Mam nadzieję, że ten tekst rozkojarzone młodziaki, traktujące JKM jako dobry, polityczny fun, albo jako szansę na pokazanie tzw. klasie politycznej, która ich drażni lub nudzi, środkowego placa, przeczytają uważnie. Wiem, że nawet wśród nich termin Żołnierz Wyklęty znaczy wiele.
No i teraz proszę się zastanowić, na ile poważnie ma traktować usilnie suflowany mu sojusz z JKM Jarosław Kaczyński?
Jedyny, pocieszający scenariusz jest następujący. Nawet jeśli, jakimś cudem JKM ze swoją partyjką do Sejmu się dostanie, to jego posłowie błyskawicznie rozprysną się po innych partiach, typu PO i SLD, a wielbiciel Putina zostanie sam z plastikowym palikotem w ręku.
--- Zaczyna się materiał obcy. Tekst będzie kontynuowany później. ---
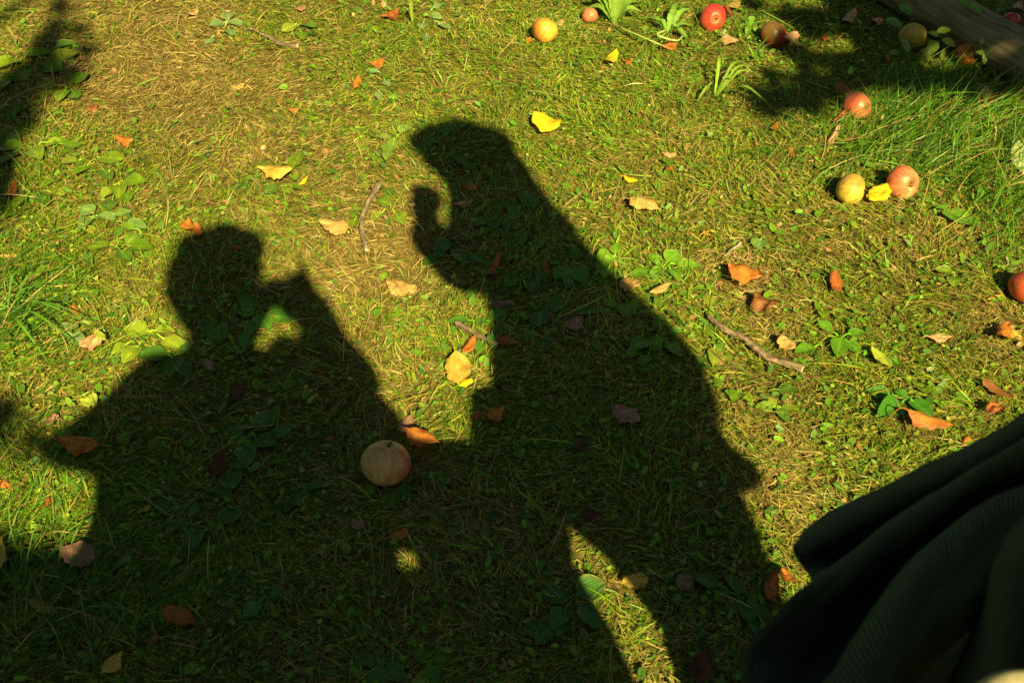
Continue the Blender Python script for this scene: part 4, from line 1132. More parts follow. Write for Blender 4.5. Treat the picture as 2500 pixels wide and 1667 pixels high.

Po prostu tak zwana partia JKM nie istnieje, a ludzie którzy do niej przylgną, jeśli się okaże, że szanse na stołki sejmowe są realne, nigdy nie potraktują jej poważnie. Co więcej, prawdopodobnie zostaną starannie wyselekcjonowani i do niej w odpowiednim momencie przyklejeni.